Although these stats are great, real-life performance is even better as a demo. Here’s where the authors gave their Tianjic brain a body. The team combined one chip with multiple specialized networks to process vision, balance, voice commands, and decision-making in real time. Object detection and target tracking, for example, relied on a deep neural net CNN, whereas voice commands and balance data were recognized using an SNN. The inputs were then integrated inside a neural state machine, which churned out decisions to downstream output modules—for example, controlling the handle bar to turn left.
Thanks to the chip’s brain-like architecture and bilingual ability, Tianjic “allowed all of the neural network models to operate in parallel and realized seamless communication across the models,” the team said. The result is an autonomous bike that rolls after its human, balances across speed bumps, avoids crashing into roadblocks, and answers to voice commands.
General AI?
“It’s a wonderful demonstration and quite impressive,” said the editorial team at Nature, which published the study on its cover last week.
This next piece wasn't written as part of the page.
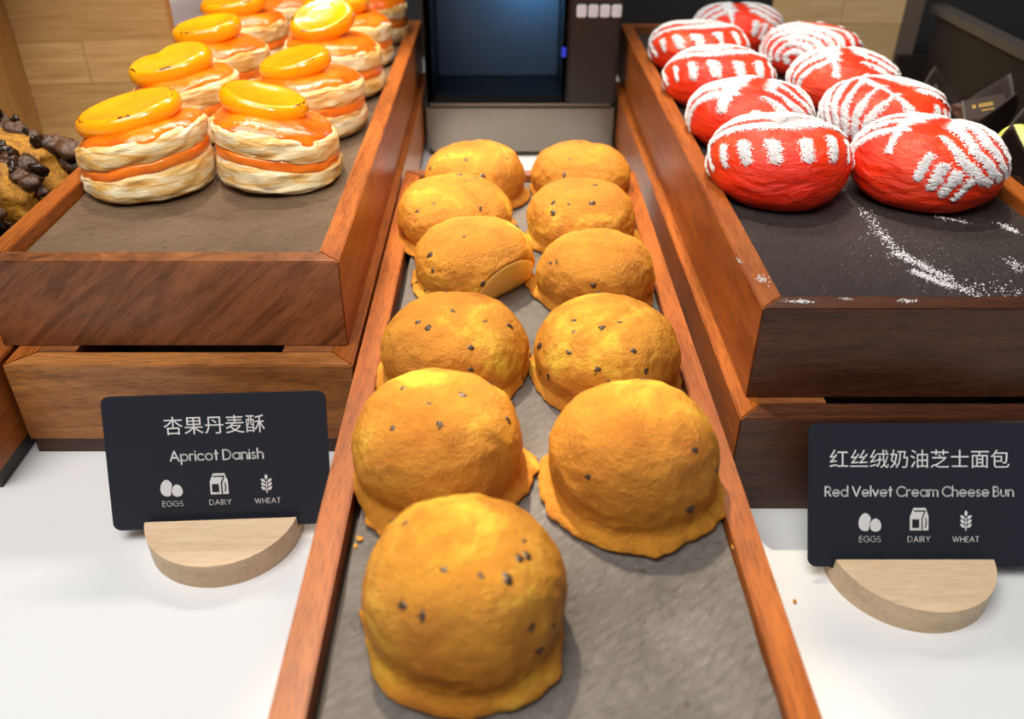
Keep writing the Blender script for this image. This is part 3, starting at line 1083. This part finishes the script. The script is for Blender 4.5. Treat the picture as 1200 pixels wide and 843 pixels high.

However, they cautioned, when comparing Tianjic with state-of-the-art chips designed for a single problem toe-to-toe on that particular problem, Tianjic falls behind. But building these jack-of-all-trades hybrid chips is definitely worth the effort. Compared to today’s limited AI, what people really want is artificial general intelligence, which will require new architectures that aren’t designed to solve one particular problem.
Until people start to explore, innovate, and play around with different designs, it’s not clear how we can further progress in the pursuit of general AI. A self-driving bike might not be much to look at, but its hybrid brain is a pretty neat place to start.
*The name, in Chinese, means “heavenly machine,” “unknowable mystery of nature,” or “confidentiality.” Go figure.